Quand j'ai appris le décès d'Agnès Varda, je me suis dit qu'il serait enfin temps de m'intéresser à son œuvre. Et merci Arte d'avoir eu la bonne idée de proposer Cléo de 5 à 7 sur son site.
J'avoue que je me suis demandé où je mettais les pieds au départ. Le propos m'intéressait peu, les situations encore moins, des transitions sont hasardeuses et le jeu de certains acteurs était très approximatif. J'y ai d'abord vu une curiosité temporelle sur le Paris de cette période : les taxis, les magasins et les bars, les seins en pointe (pas étonnant que ce soit l’un des films favoris de Madonna)...
Et puis, j'ai été surpris puis fasciné par certains aspects de la mise en scène. Au point de revenir en arrière plusieurs fois.
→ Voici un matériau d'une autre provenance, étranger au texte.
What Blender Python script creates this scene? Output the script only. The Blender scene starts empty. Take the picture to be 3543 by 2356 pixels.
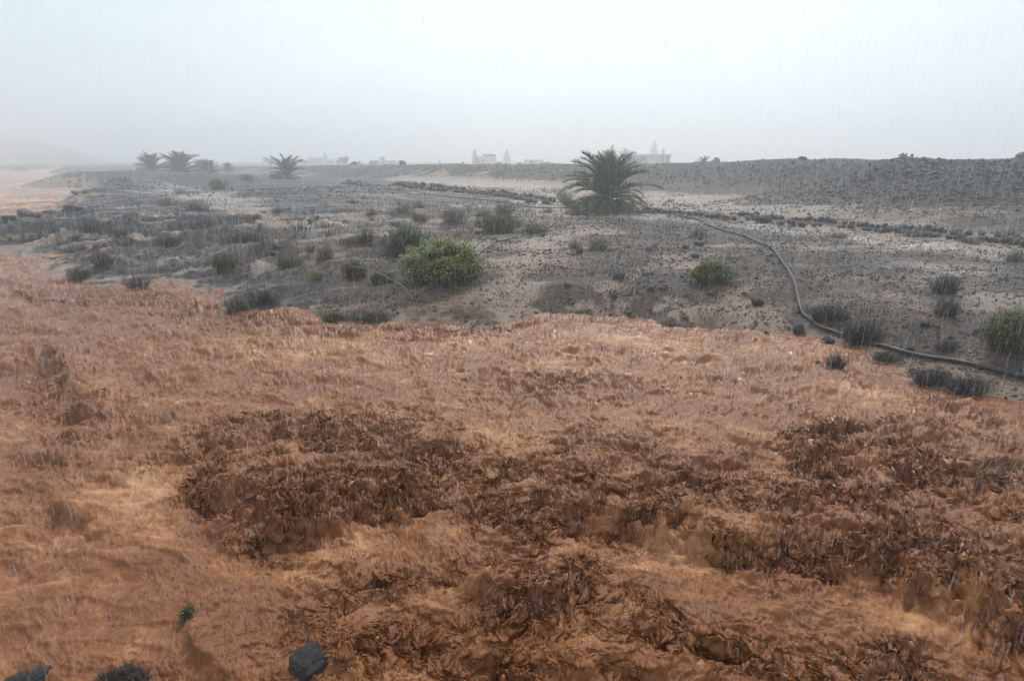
import bpy, math, random
import numpy as np
from mathutils import Vector, Matrix
PI = math.pi
R = math.radians
rnd = random.Random(7)
rng = np.random.default_rng(11)
scene = bpy.context.scene
C = scene.collection

# ------------------------------------------------------------------ camera
CAMZ = 5.0
PITCH = math.atan(416 / 1310.0)          # looking down
cam = bpy.data.cameras.new('camera'); camo = bpy.data.objects.new('camera', cam); C.objects.link(camo)
cam.sensor_width = 36; cam.lens = 20; cam.clip_start = 0.1; cam.clip_end = 5000
camo.location = (0, 0, CAMZ); camo.rotation_euler = (PI / 2 - PITCH, 0, 0)
scene.camera = camo
scene.render.resolution_x = 1024; scene.render.resolution_y = 680

# ------------------------------------------------------------------ world: overcast rain sky
SUN_EL, SUN_AZ = R(52), R(12)            # azimuth measured from +Y towards +X
world = bpy.data.worlds.new("World"); scene.world = world; world.use_nodes = True
nt = world.node_tree; nt.nodes.clear(); N = nt.nodes.new; L = nt.links.new
wo = N('ShaderNodeOutputWorld'); bg = N('ShaderNodeBackground'); bg.inputs['Strength'].default_value = 0.1
sky = N('ShaderNodeTexSky'); sky.sky_type = 'NISHITA'; sky.sun_disc = False
sky.sun_elevation = SUN_EL; sky.sun_rotation = SUN_AZ; sky.dust_density = 4.0
tc = N('ShaderNodeTexCoord')
mp = N('ShaderNodeMapping'); mp.inputs['Scale'].default_value = (1.0, 1.0, 3.2); L(tc.outputs['Generated'], mp.inputs[0])
ns = N('ShaderNodeTexNoise'); ns.inputs['Scale'].default_value = 1.7; ns.inputs['Detail'].default_value = 5; ns.inputs['Roughness'].default_value = 0.5
ns.inputs['Distortion'].default_value = 0.4
L(mp.outputs[0], ns.inputs['Vector'])
dp = N('ShaderNodeVectorMath'); dp.operation = 'DOT_PRODUCT'
bd = Vector((math.sin(R(6)) * math.cos(R(34)), math.cos(R(6)) * math.cos(R(34)), math.sin(R(34))))
dp.inputs[1].default_value = bd; L(tc.outputs['Generated'], dp.inputs[0])
mr = N('ShaderNodeMapRange'); mr.inputs[1].default_value = 0.55; mr.inputs[2].default_value = 1.0; mr.interpolation_type = 'SMOOTHSTEP'
L(dp.outputs['Value'], mr.inputs[0])
ad = N('ShaderNodeMath'); ad.operation = 'MULTIPLY_ADD'; ad.inputs[1].default_value = 1.3; ad.inputs[2].default_value = -0.65
L(ns.outputs[0], ad.inputs[0])
ad2 = N('ShaderNodeMath'); ad2.operation = 'ADD'; ad2.use_clamp = True; L(mr.outputs[0], ad2.inputs[0]); L(ad.outputs[0], ad2.inputs[1])
cr = N('ShaderNodeValToRGB'); cr.color_ramp.elements[0].position = 0.0; cr.color_ramp.elements[0].color = (4.8, 5.75, 6.5, 1)
cr.color_ramp.elements[1].position = 1.0; cr.color_ramp.elements[1].color = (6.6, 7.35, 7.8, 1)
L(ad2.outputs[0], cr.inputs[0])
mx = N('ShaderNodeMixRGB'); mx.inputs[0].default_value = 0.93; L(sky.outputs[0], mx.inputs[1]); L(cr.outputs[0], mx.inputs[2])
L(mx.outputs[0], bg.inputs[0]); L(bg.outputs[0], wo.inputs['Surface'])

sun = bpy.data.lights.new('sun', 'SUN'); sun.energy = 1.5; sun.angle = R(11); sun.color = (1.0, 0.97, 0.92)
so = bpy.data.objects.new('sun', sun); C.objects.link(so)
sd = Vector((math.sin(SUN_AZ) * math.cos(SUN_EL), math.cos(SUN_AZ) * math.cos(SUN_EL), math.sin(SUN_EL)))
so.rotation_euler = sd.to_track_quat('Z', 'Y').to_euler()
vs = scene.view_settings; vs.view_transform = 'Standard'; vs.look = 'None'; vs.gamma = 1; vs.use_curve_mapping = False
vs.exposure = 0.53
scene.cycles.volume_bounces = 4; scene.cycles.max_bounces = 10

# ------------------------------------------------------------------ noise and geometry helpers (numpy)
_perm = rng.permutation(256).astype(np.int32); _perm = np.concatenate([_perm, _perm])
_ga = np.linspace(0, 2 * PI, 256, endpoint=False); _gx = np.cos(_ga).astype(np.float32); _gy = np.sin(_ga).astype(np.float32)
def perlin(x, y):
    xi = np.floor(x).astype(np.int64); yi = np.floor(y).astype(np.int64)
    xf = (x - xi).astype(np.float32); yf = (y - yi).astype(np.float32)
    xi &= 255; yi &= 255
    u = xf * xf * xf * (xf * (xf * 6 - 15) + 10); v = yf * yf * yf * (yf * (yf * 6 - 15) + 10)
    def g(ix, iy, fx, fy):
        h = _perm[_perm[ix & 255] + (iy & 255)]
        return _gx[h] * fx + _gy[h] * fy
    a = g(xi, yi, xf, yf); b = g(xi + 1, yi, xf - 1, yf); c = g(xi, yi + 1, xf, yf - 1); d = g(xi + 1, yi + 1, xf - 1, yf - 1)
    return ((a + u * (b - a)) + v * ((c + u * (d - c)) - (a + u * (b - a)))) * 1.5
def fbm(x, y, o=4, gain=0.5, lac=2.03):
    s = 0; a = 1.0
    for i in range(o):
        s = s + a * perlin(x + 17.3 * i, y - 9.1 * i); x = x * lac; y = y * lac; a *= gain
    return s
def ridged(x, y, o=4, gain=0.5, lac=2.07):
    s = 0; a = 1.0
    for i in range(o):
        n = 1 - np.abs(perlin(x + 31.7 * i, y + 5.3 * i)) * 1.6
        s = s + a * n * n; x = x * lac; y = y * lac; a *= gain
    return s
def sst(a, b, x):
    t = np.clip((x - a) / (b - a), 0, 1); return t * t * (3 - 2 * t)

F = 1310.0; CU, CV = 1179.0, 784.0       # pixel units of a 2358 px wide view
def ray(u, v):
    x = (u - CU) / F; y = -(v - CV) / F
    cp, sp = math.cos(PITCH), math.sin(PITCH)
    return x, cp + y * sp, -sp + y * cp
def at(u, v, z=0.0):
    a, b, c = ray(u, v); t = (z - CAMZ) / c
    return (a * t, b * t)
def atD(u, v, Y):
    a, b, c = ray(u, v); t = Y / b
    return (a * t, Y, CAMZ + c * t)

def segdist(X, Y, P, Q):
    px, py = P[0], P[1]; dx, dy = Q[0] - px, Q[1] - py
    l2 = dx * dx + dy * dy + 1e-9
    t = np.clip(((X - px) * dx + (Y - py) * dy) / l2, 0, 1)
    return np.hypot(X - px - t * dx, Y - py - t * dy), t
def polysdf(X, Y, poly):
    d = np.full(X.shape, 1e9); ins = np.zeros(X.shape, bool)
    n = len(poly)
    for i in range(n):
        P = poly[i]; Q = poly[(i + 1) % n]
        dd, _ = segdist(X, Y, P, Q); d = np.minimum(d, dd)
        if P[1] != Q[1]:
            c = ((P[1] > Y) != (Q[1] > Y)) & (X < (Q[0] - P[0]) * (Y - P[1]) / (Q[1] - P[1]) + P[0])
            ins ^= c
    return np.where(ins, d, -d)
def linedist(X, Y, pts):
    d = np.full(X.shape, 1e9); h = np.zeros(X.shape)
    for P, Q in zip(pts[:-1], pts[1:]):
        dd, t = segdist(X, Y, P, Q)
        m = dd < d; d = np.where(m, dd, d)
        if len(P) > 2: h = np.where(m, P[2] + t * (Q[2] - P[2]), h)
    return d, h

NS = [(0,571),(23,579),(66,589),(115,615),(127,622),(153,645),(188,648),(229,658),(275,650),(306,668),(356,648),(418,651),(448,668),(499,668),(525,681),(509,711),
      (560,717),(619,717),(658,710),(721,711),(759,724),(739,739),(777,743),(823,752),(854,750),(887,737),(943,743),(989,747),(1052,745),(1083,752),(1113,764),(1159,748),
      (1195,735),(1233,717),(1309,719),(1386,718),(1482,729),(1521,727),(1551,737),(1640,737),(1679,742),(1730,755),(1753,760),(1827,766),(1890,784),(1961,804),(2020,834),
      (2080,849),(2139,894),(2213,917),(2288,920),(2358,926),(2600,985),(3000,1090)]
FS = [(0,507),(31,501),(59,501),(89,500),(115,494),(153,485),(188,482),(211,476),(255,467),(229,461),(214,453),(186,448),(165,447),(199,439),(216,432),(201,425),
      (178,420),(165,412),(143,404),(115,399),(128,393),(143,387)]
land_poly = [at(-900, 535), at(-400, 555)] + [at(u, v) for u, v in NS] + [(60, 2), (900, 0), (900, 1200), (-1200, 1200), (-1200, 430), (-420, 400), (-300, 330), (-215, 262)] \
    + [at(u, v) for u, v in FS[::-1]] + [at(-400, 524), at(-900, 520)]

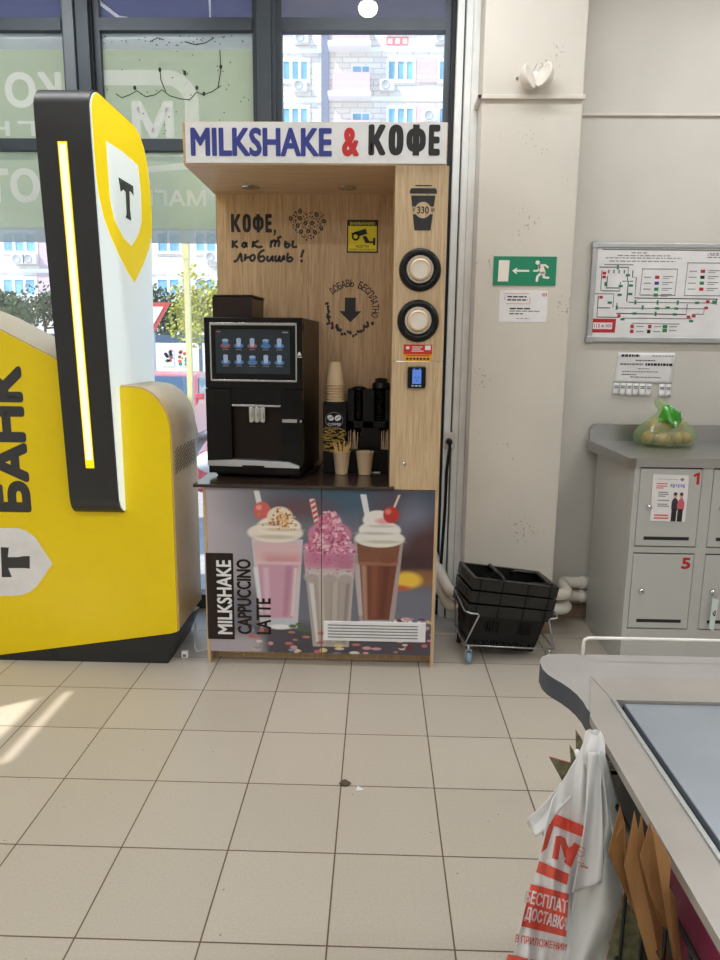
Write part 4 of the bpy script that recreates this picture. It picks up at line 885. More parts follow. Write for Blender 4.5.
for sx in (-1, 1):
    for sy in (-1, 1):
        x, y = (-.185 if sx < 0 else .19), -.121 if sy < 0 else .112; zz = bz0 if sx < 0 else bz1_; rw = .0275 if sx < 0 else .02
        c = MB().box(x-.014, x-.011, y-.012, y+.014, .02, zz-.016, M['zinc']).box(x+.011, x+.014, y-.012, y+.014, .02, zz-.016, M['zinc']).box(x-.014, x+.014, y-.012, y+.014, zz-.02, zz-.015, M['zinc']).tube([(x, y, zz-.018), (x, y, zz)], .006, M['zinc'], 8)
        cs = tl(c, 'caster')
        tl(MB().lathe([(.008, -.011), (rw-.0025, -.010), (rw, -.007), (rw, .007), (rw-.0025, .010), (.008, .011)], M['wheel'] if (sx < 0 and sy < 0) else M['rubber'], Matrix.Translation((x, y, rw)) @ Matrix.Rotation(math.radians(90), 4, 'Y'), 20), 'wheel', cs)
def make_basket(label):
    t = thing('shopping_basket', label, 'basket', BC, BR, 'shopping baskets on the trolley')
    LX, LY, HB = .19, .110, .215; bx, by = .157, .084
    b = MB(); th = .003
    def wall(side, u0, u1, z0, z1):
        def P(u, z, o):
            k = z/HB; hx, hy = bx+(LX-bx)*k, by+(LY-by)*k
            if side == 0: return (-hx+2*hx*u, -hy+o, z)
            if side == 1: return (-hx+2*hx*u, hy-o, z)
            if side == 2: return (-hx+o, -hy+2*hy*u, z)
            return (hx-o, -hy+2*hy*u, z)
        vs = [P(u, z, o) for o in (0, th) for u, z in ((u0, z0), (u1, z0), (u1, z1), (u0, z1))]
        fl = side in (1, 2)
        fs = [(0, 1, 2, 3), (7, 6, 5, 4), (0, 4, 5, 1), (1, 5, 6, 2), (2, 6, 7, 3), (3, 7, 4, 0)]
        b.add(vs, [f[::-1] for f in fs] if fl else fs, M['basket'])
    for sd in range(4):
        n = 18 if sd < 2 else 11
        wall(sd, 0, 1, 0, .016); wall(sd, 0, 1, .038, .082); wall(sd, 0, 1, .14, HB)
        for i in range(n+1): u = .06+.88*i/n; wall(sd, u-.014 if i else 0, u+.014 if i < n else 1, .016, .038)
        groups = ((.2, .4), (.66, .86)) if sd < 2 else ((.3, .7),)
        e = 0
        for g0, g1 in groups:
            wall(sd, e, g0, .082, .14); k = 5
            for i in range(k): u = g0+(g1-g0)*(i+.5)/k; wall(sd, u-(g1-g0)/k*.27, u+(g1-g0)/k*.27, .082, .14)
            e = g1
        wall(sd, e, 1, .082, .14)
    for i in range(9): x = -bx+.02+(2*bx-.04)*i/8; b.box(x-.007, x+.007, -by, by, 0, .004, M['basket'])
    for i in range(6): y = -by+.015+(2*by-.03)*i/5; b.box(-bx, bx, y-.006, y+.006, .0, .0035, M['basket'])
    b.build('body', t, local=True)
    r = MB(); o = .012; z0, z1 = .163, HB
    def ringwall(hx0, hy0, hx1, hy1, za, zb):
        A_ = [(-hx0, -hy0, za), (hx0, -hy0, za), (hx0, hy0, za), (-hx0, hy0, za)]; B_ = [(-hx1, -hy1, zb), (hx1, -hy1, zb), (hx1, hy1, zb), (-hx1, hy1, zb)]
        r.add(A_+B_, [(i, (i+1) % 4, 4+(i+1) % 4, 4+i) for i in range(4)], M['basketr'])
    ringwall(LX+.002, LY+.002, LX+o, LY+o, z0, z0+.001); ringwall(LX+o, LY+o, LX+o+.002, LY+o+.002, z0, z1); ringwall(LX+o+.002, LY+o+.002, LX-.004, LY-.004, z1, z1+.001)
    for sgn in (-1, 1):
        for x in (-.165, -.06, .06, .165): r.box(x-.004, x+.004, sgn*(LY+o+.001)-.003, sgn*(LY+o+.001)+.003, z0, z1, M['basket'])
    r.box(-LX-o-.005, -LX-o, -.06, .06, z0+.012, z1-.012, M['rubber'])
    rb = r.build('rim', t, local=True, bevel=.0015)
    e = MB(); pf = lambda x, z: Vector((x, -LY-o-.004, z))
    pts = [(.05+.013*math.cos(a), z0+.03+.013*math.sin(a)) for a in [i*.4 for i in range(3, 14)]]; e.stroke(pts, .0018, pf, M['rubber']); e.stroke([(.038, z0+.038), (.05, z0+.026), (.066, z0+.040)], .0018, pf, M['rubber'])
    e.build('moulded_mark', rb, local=True)
    for x, lean in ((-.045, -.02), (.05, .1)):
        h = MB(); h.tube([(x, -LY+.006, z1-.02), (x+lean*.6, -LY+.01, z1+.004), (x+lean, -LY+.03, z1+.012), (x+lean, LY-.03, z1+.012), (x+lean*.6, LY-.01, z1+.004), (x, LY-.006, z1-.02)] if lean < 0 else [(x, -LY+.008, z1-.02), (x+.03, -LY+.012, z1-.006), (LX-.02, -LY+.02, z1-.004), (LX-.012, -LY+.035, z1-.004), (LX-.012, LY-.035, z1-.004), (LX-.02, LY-.02, z1-.004), (x+.03, LY-.012, z1-.006), (x, LY-.008, z1-.02)], .009, M['basketr'], 10)
        h.build('handle', t, local=True)
    return t
bk = make_basket('bottom black shopping basket, seated in the wire trolley'); bk.location = BC+Vector((0, 0, .050)); bk.rotation_euler = (0, BT, BR)
for i, lb in enumerate(('middle black shopping basket of the stack of three', 'topmost black shopping basket, its handle lying across the rim')):
    c = copy_tree(bk); c['label'] = lb; c.location = bk.location+Vector((math.sin(BT)*math.cos(BR), math.sin(BT)*math.sin(BR), math.cos(BT)))*.060*(i+1); c.rotation_euler = (0, BT+math.radians(.5*(i+1)), BR)

# ================================================================== THE LOCKERS
LX0, LYF, LYB, LZ = 1.11, 3.0, 3.53, .925
LK = thing('locker_cabinet', 'grey steel bag lockers with red numbers and slots along the wall', 'locker', (1.9, 3.3, 0))
NC = 4; PW = .3125; LX1 = LX0+.02+NC*PW+.02
MB().box(LX0, LX0+.012, LYF+.0199, LYB, .0, LZ, M['locker']).box(LX1-.012, LX1, LYF, LYB, 0, LZ, M['locker']).box(LX0+.012, LX1-.012, LYB-.012, LYB, 0, LZ, M['locker']).box(LX0+.012, LX1-.012, LYF+.02, LYB-.012, .1, .11, M['locker']).build('carcass', LK, bevel=.002)
face = MB()
cols = [LX0+.02+PW*i for i in range(NC)]
rows = [(.573, .922-.0), (.193, .541)]
face.box(LX0, LX0+.022, LYF-.001, LYF+.02, 0, LZ, M['locker'])
for i in range(NC): face.box(cols[i]+PW-.044, cols[i]+PW+.002, LYF-.001, LYF+.02, .0, LZ, M['locker'])
face.box(LX0+.0221, LX1, LYF-.0005, LYF+.02, 0, .19, M['locker']); face.box(LX0+.0221, LX1, LYF-.0005, LYF+.02, .544, .570, M['locker']); face.box(LX0+.014, LX1-.014, LYF+.012, LYF+.02, .19, LZ, M['lockin'])
face.build('front_frame', LK)
for i in range(NC):
    for j, (z0, z1) in enumerate(rows):
        x0, x1 = cols[i]+.004, cols[i]+PW-.047
        d = MB().box(x0, x1, LYF-.004, LYF+.011, z0+.003, z1-.004, M['locker'])
        if i == 0 and j == 1: d.text('5', (x1-.052, x1-.012, z1-.068, z1-.016), onY(LYF-.004), M['lnum'], .05)
        if i == 0 and j == 0: d.poly([(x1-.022, z1-.07), (x1-.010, z1-.07), (x1-.010, z1-.018), (x1-.020, z1-.018), (x1-.036, z1-.028), (x1-.036, z1-.039), (x1-.022, z1-.033)], onY(LYF-.004), M['lnum'])
        dr = d.build('door', LK, bevel=.0015)
        if i == 0: dr['label'] = 'locker door numbered %s in red' % ('1' if j == 0 else '5')
        p = Vector((x0+.047, LYF-.004, z0+.175)); T = Matrix.Translation(p) @ RX
        MB().lathe([(.0135, 0), (.0135, .003), (.009, .010), (.0, .010)], M['chrome'], T, 20).box(p.x-.001, p.x+.001, p.y-.0108, p.y-.0095, p.z-.004, p.z+.004, M['ink']).build('lock', dr)
        MB().box(x0+.035, x1-.03, LYF-.0047, LYF-.0035, z0+.03, z0+.045, M['ink']).build('slot', dr)
TZ = .966
tr = MB().box(LX0-.035, LX1+.02, LYF-.012, 3.595, TZ-.004, TZ, M['steel']).box(LX0-.001, LX1+.02, LYF-.012, LYF-.008, TZ-.04, TZ-.004, M['steel'])
tr.prism([(LX0-.035, 3.595, TZ-.05), (LX0-.03, LYF+.06, TZ-.05), (LX0-.001, LYF-.008, TZ-.05), (LX0-.001, 3.595, TZ-.05)], (0, 0, .046), M['steel'])
tr.build('worktop', LK)['label'] = 'brushed steel top'
bs = [(LX0-.03, TZ-.03), (LX0-.03, TZ+.055)]+[(LX0-.03+.03*(1-math.cos(a)), TZ+.055+.03*math.sin(a)) for a in (.4, .8, 1.2, 1.57)]+[(LX1, TZ+.085), (LX1, TZ-.03)]
MB().prism([(x, 3.57, z) for x, z in bs], (0, .022, 0), M['steel']).build('upstand', LK, bevel=.002)
# flyer on door 1
c4 = [at_y(653, 474, LYF-.0055), at_y(689, 475, LYF-.0055), at_y(685, 522, LYF-.0055), at_y(650, 521, LYF-.0055)]
def flp(u, v): return c4[3].lerp(c4[2], u).lerp(c4[0].lerp(c4[1], u), v)
f = MB(); nu, nv = 76, 100
o = f.grid(lambda u, v: flp(u, v)+Vector((0, -.0006-.004*math.sin(3*v)*u, 0)), nu, nv, M['flyer'])
U, V = np.meshgrid(np.linspace(0, 1, nu), np.linspace(0, 1, nv)); U = U.ravel(); V = V.ravel(); Cc = np.tile(np.array(lin((232, 228, 230))), (nu*nv, 1))
def fe(cx, cy, rx, ry, c): Cc[((U-cx)/rx)**2+((V-cy)/ry)**2 < 1] = lin(c)
def fr_(a, b_, c_, d_, c): Cc[(U > a) & (U < b_) & (V > c_) & (V < d_)] = lin(c)
for cx, body, leg in ((.66, (52, 46, 52), (32, 32, 40)), (.83, (206, 96, 112), (30, 30, 34))):
    fe(cx, .35, .10, .16, body); fr_(cx-.075, cx+.07, .0, .28, leg); fe(cx, .56, .05, .055, (206, 164, 140)); fe(cx, .595, .05, .035, (60, 40, 34))
for y in (.80, .755, .71): fr_(.12, .42-.1*(y < .73), y-.012, y+.012, (206, 60, 60))
for k in range(6): fr_(.5+.07*k, .55+.07*k, .74-.02*(k % 2), .80, (130, 150, 200))
for y in (.9,): fr_(.15, .72, y-.01, y+.008, (150, 150, 156)); fe(.82, .9, .05, .03, (120, 120, 126))
for y, a in ((.62, .45), (.58, .48), (.54, .4), (.45, .5), (.37, .46), (.33, .5)): fr_(.18, a, y-.008, y+.008, (110, 116, 140))
fr_(.1, .5, .12, .145, (206, 70, 70)); fr_(.1, .52, .06, .085, (206, 70, 70))
f.cols[o] = Cc
place(f, 'flyer', 'paper flyer with two standing people taped to locker door 1', 'flyer', solid=.0006)
# key with tag in the lock of the next door
kx = cols[1]+.004+.047; kz = .193+.175
t = thing('key_tag', 'key with a hanging white tag in the lower locker door at the picture edge', 'key', (kx, LYF-.015, kz))
MB().tube([(kx, LYF-.012, kz), (kx, LYF-.034, kz)], .003, M['zinc'], 8).tube([(kx+.010*math.cos(a), LYF-.034, kz-.008+.010*math.sin(a)) for a in [i*.5 for i in range(13)]], .0018, M['zinc'], 6, True).build('key', t)
q = MB().prism([(kx-.012, LYF-.030, kz-.015), (kx+.016, LYF-.030, kz-.024), (kx+.006, LYF-.030, kz-.168), (kx-.014, LYF-.030, kz-.158)], (0, -.003, 0), M['tag']); q.text('6', (kx-.007, kx+.008, kz-.10, kz-.072), onY(LYF-.033), M['ink'], .03, rot=90); q.build('tag', t)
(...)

Les travelling de Varda sont audacieux et disent plus qu'on ne peut y croire au premier regard.
Arrive alors cette scène de chant avec Michel Legrand (autre grand disparu de cette année) où d'un groupe de musicien, la caméra glisse vers un portrait frontal d'une Corinne Marchand saisissante et bouleversante. J'ai compris alors que ce n'était pas que les divagations d'une starlette capricieuse.
Comme les superstitions, les symboles sont partout dans ce film. La diseuse de bonne aventure nous a tout annoncé finalement dès le départ.
Au final, le film est plus subtil. Il s'agit d'une femme apeurée angoissée, qui emplit par le vide une attente mortifère. Une femme qui à la fois recherche et fuit le regard des autres, cherche l'admiration et fuit la pitié. Une femme double, qui livre à la fin son double statut de Florence et de Cléo, l’Italie face à l’Egypte, la Renaissance face aux momies.
Se balader dans Paris, c’est être en mouvement, c’est être en vie. Et rien de mieux que le bavard Antoine pour combler le vide et le silence. Un autre individu qui fuit la mort, celle absurde de la guerre d’Algérie.
A l’image d’Angèle, l’ange surprotecteur, et de ses amis, le spectateur ne doit pas faire l’erreur de traiter de légère et capricieuse cette Cléo (de 5 à 7).
Merci Madame Varda. Même si j’arrive sur une piste de danse déserte, vous n’en finirez pas de nous faire danser.